*WHAT YOU HAVE TO DO*: Every line of the data must be copied exactly.

-=-=-

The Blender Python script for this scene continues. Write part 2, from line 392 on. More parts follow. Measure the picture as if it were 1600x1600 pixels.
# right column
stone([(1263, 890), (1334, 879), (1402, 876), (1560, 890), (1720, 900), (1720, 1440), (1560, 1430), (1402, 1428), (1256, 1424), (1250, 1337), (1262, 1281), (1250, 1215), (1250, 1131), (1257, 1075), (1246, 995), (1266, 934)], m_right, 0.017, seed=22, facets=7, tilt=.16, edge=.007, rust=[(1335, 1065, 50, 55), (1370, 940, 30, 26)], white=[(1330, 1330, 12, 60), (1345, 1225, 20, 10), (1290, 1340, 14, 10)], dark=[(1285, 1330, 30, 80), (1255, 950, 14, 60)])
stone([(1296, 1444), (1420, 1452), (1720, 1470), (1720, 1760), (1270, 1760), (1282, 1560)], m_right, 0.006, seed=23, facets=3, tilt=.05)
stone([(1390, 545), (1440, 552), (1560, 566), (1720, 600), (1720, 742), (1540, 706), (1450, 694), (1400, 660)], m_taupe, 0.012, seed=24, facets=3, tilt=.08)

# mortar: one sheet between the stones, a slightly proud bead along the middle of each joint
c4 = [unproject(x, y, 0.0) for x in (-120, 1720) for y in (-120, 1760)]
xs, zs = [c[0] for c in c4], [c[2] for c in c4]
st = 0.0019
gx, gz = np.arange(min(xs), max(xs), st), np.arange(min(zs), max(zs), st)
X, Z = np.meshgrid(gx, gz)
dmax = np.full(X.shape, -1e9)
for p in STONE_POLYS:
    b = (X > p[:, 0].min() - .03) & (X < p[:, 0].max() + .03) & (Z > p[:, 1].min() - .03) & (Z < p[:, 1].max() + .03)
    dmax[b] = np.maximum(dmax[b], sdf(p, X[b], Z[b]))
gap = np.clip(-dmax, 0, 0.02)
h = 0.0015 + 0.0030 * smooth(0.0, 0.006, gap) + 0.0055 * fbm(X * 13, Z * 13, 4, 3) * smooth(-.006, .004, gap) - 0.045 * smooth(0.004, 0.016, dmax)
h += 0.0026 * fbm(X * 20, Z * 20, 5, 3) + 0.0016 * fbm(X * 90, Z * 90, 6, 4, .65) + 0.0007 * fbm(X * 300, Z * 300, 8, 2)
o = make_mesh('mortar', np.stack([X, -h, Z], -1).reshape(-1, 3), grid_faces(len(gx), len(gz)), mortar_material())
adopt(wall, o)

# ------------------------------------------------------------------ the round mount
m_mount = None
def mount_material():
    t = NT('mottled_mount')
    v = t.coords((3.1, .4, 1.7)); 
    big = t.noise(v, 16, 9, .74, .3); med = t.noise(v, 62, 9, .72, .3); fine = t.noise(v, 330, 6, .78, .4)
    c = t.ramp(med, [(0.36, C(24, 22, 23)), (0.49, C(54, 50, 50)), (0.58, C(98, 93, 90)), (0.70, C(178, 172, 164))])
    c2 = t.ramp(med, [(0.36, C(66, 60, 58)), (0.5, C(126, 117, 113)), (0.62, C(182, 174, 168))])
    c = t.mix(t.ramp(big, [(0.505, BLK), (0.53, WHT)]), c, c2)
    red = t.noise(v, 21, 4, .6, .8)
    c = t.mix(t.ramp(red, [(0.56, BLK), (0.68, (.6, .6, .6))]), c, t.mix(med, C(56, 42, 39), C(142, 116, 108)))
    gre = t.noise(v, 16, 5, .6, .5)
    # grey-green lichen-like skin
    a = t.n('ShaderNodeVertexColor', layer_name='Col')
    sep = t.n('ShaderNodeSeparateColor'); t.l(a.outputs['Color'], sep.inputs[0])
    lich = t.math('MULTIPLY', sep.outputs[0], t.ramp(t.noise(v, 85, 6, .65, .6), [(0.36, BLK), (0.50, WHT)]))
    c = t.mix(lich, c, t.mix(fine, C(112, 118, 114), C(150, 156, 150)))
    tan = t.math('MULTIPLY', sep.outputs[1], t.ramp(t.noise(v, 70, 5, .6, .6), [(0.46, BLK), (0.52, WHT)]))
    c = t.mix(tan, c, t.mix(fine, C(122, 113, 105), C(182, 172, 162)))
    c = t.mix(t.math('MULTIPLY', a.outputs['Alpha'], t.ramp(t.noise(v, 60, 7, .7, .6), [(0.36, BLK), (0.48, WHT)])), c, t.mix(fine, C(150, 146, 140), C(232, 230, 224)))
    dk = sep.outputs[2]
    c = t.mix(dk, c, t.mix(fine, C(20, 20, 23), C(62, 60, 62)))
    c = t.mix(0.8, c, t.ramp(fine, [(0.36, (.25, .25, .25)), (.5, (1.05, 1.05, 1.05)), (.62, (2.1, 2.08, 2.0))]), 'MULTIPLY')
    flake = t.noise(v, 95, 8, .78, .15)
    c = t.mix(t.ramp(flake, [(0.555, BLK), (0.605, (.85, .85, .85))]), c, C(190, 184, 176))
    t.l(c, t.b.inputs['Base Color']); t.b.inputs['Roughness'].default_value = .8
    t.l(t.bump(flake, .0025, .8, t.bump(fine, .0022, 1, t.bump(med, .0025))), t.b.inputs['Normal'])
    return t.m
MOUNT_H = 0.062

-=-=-

*OUTPUT OF THE TASK*:
The Blender Python script for this scene continues. Write part 2, from line 392 on. More parts follow. Measure the picture as if it were 1600x1600 pixels.
# right column
stone([(1263, 890), (1334, 879), (1402, 876), (1560, 890), (1720, 900), (1720, 1440), (1560, 1430), (1402, 1428), (1256, 1424), (1250, 1337), (1262, 1281), (1250, 1215), (1250, 1131), (1257, 1075), (1246, 995), (1266, 934)], m_right, 0.017, seed=22, facets=7, tilt=.16, edge=.007, rust=[(1335, 1065, 50, 55), (1370, 940, 30, 26)], white=[(1330, 1330, 12, 60), (1345, 1225, 20, 10), (1290, 1340, 14, 10)], dark=[(1285, 1330, 30, 80), (1255, 950, 14, 60)])
stone([(1296, 1444), (1420, 1452), (1720, 1470), (1720, 1760), (1270, 1760), (1282, 1560)], m_right, 0.006, seed=23, facets=3, tilt=.05)
stone([(1390, 545), (1440, 552), (1560, 566), (1720, 600), (1720, 742), (1540, 706), (1450, 694), (1400, 660)], m_taupe, 0.012, seed=24, facets=3, tilt=.08)

# mortar: one sheet between the stones, a slightly proud bead along the middle of each joint
c4 = [unproject(x, y, 0.0) for x in (-120, 1720) for y in (-120, 1760)]
xs, zs = [c[0] for c in c4], [c[2] for c in c4]
st = 0.0019
gx, gz = np.arange(min(xs), max(xs), st), np.arange(min(zs), max(zs), st)
X, Z = np.meshgrid(gx, gz)
dmax = np.full(X.shape, -1e9)
for p in STONE_POLYS:
    b = (X > p[:, 0].min() - .03) & (X < p[:, 0].max() + .03) & (Z > p[:, 1].min() - .03) & (Z < p[:, 1].max() + .03)
    dmax[b] = np.maximum(dmax[b], sdf(p, X[b], Z[b]))
gap = np.clip(-dmax, 0, 0.02)
h = 0.0015 + 0.0030 * smooth(0.0, 0.006, gap) + 0.0055 * fbm(X * 13, Z * 13, 4, 3) * smooth(-.006, .004, gap) - 0.045 * smooth(0.004, 0.016, dmax)
h += 0.0026 * fbm(X * 20, Z * 20, 5, 3) + 0.0016 * fbm(X * 90, Z * 90, 6, 4, .65) + 0.0007 * fbm(X * 300, Z * 300, 8, 2)
o = make_mesh('mortar', np.stack([X, -h, Z], -1).reshape(-1, 3), grid_faces(len(gx), len(gz)), mortar_material())
adopt(wall, o)

# ------------------------------------------------------------------ the round mount
m_mount = None
def mount_material():
    t = NT('mottled_mount')
    v = t.coords((3.1, .4, 1.7)); 
    big = t.noise(v, 16, 9, .74, .3); med = t.noise(v, 62, 9, .72, .3); fine = t.noise(v, 330, 6, .78, .4)
    c = t.ramp(med, [(0.36, C(24, 22, 23)), (0.49, C(54, 50, 50)), (0.58, C(98, 93, 90)), (0.70, C(178, 172, 164))])
    c2 = t.ramp(med, [(0.36, C(66, 60, 58)), (0.5, C(126, 117, 113)), (0.62, C(182, 174, 168))])
    c = t.mix(t.ramp(big, [(0.505, BLK), (0.53, WHT)]), c, c2)
    red = t.noise(v, 21, 4, .6, .8)
    c = t.mix(t.ramp(red, [(0.56, BLK), (0.68, (.6, .6, .6))]), c, t.mix(med, C(56, 42, 39), C(142, 116, 108)))
    gre = t.noise(v, 16, 5, .6, .5)
    # grey-green lichen-like skin
    a = t.n('ShaderNodeVertexColor', layer_name='Col')
    sep = t.n('ShaderNodeSeparateColor'); t.l(a.outputs['Color'], sep.inputs[0])
    lich = t.math('MULTIPLY', sep.outputs[0], t.ramp(t.noise(v, 85, 6, .65, .6), [(0.36, BLK), (0.50, WHT)]))
    c = t.mix(lich, c, t.mix(fine, C(112, 118, 114), C(150, 156, 150)))
    tan = t.math('MULTIPLY', sep.outputs[1], t.ramp(t.noise(v, 70, 5, .6, .6), [(0.46, BLK), (0.52, WHT)]))
    c = t.mix(tan, c, t.mix(fine, C(122, 113, 105), C(182, 172, 162)))
    c = t.mix(t.math('MULTIPLY', a.outputs['Alpha'], t.ramp(t.noise(v, 60, 7, .7, .6), [(0.36, BLK), (0.48, WHT)])), c, t.mix(fine, C(150, 146, 140), C(232, 230, 224)))
    dk = sep.outputs[2]
    c = t.mix(dk, c, t.mix(fine, C(20, 20, 23), C(62, 60, 62)))
    c = t.mix(0.8, c, t.ramp(fine, [(0.36, (.25, .25, .25)), (.5, (1.05, 1.05, 1.05)), (.62, (2.1, 2.08, 2.0))]), 'MULTIPLY')
    flake = t.noise(v, 95, 8, .78, .15)
    c = t.mix(t.ramp(flake, [(0.555, BLK), (0.605, (.85, .85, .85))]), c, C(190, 184, 176))
    t.l(c, t.b.inputs['Base Color']); t.b.inputs['Roughness'].default_value = .8
    t.l(t.bump(flake, .0025, .8, t.bump(fine, .0022, 1, t.bump(med, .0025))), t.b.inputs['Normal'])
    return t.m
MOUNT_H = 0.062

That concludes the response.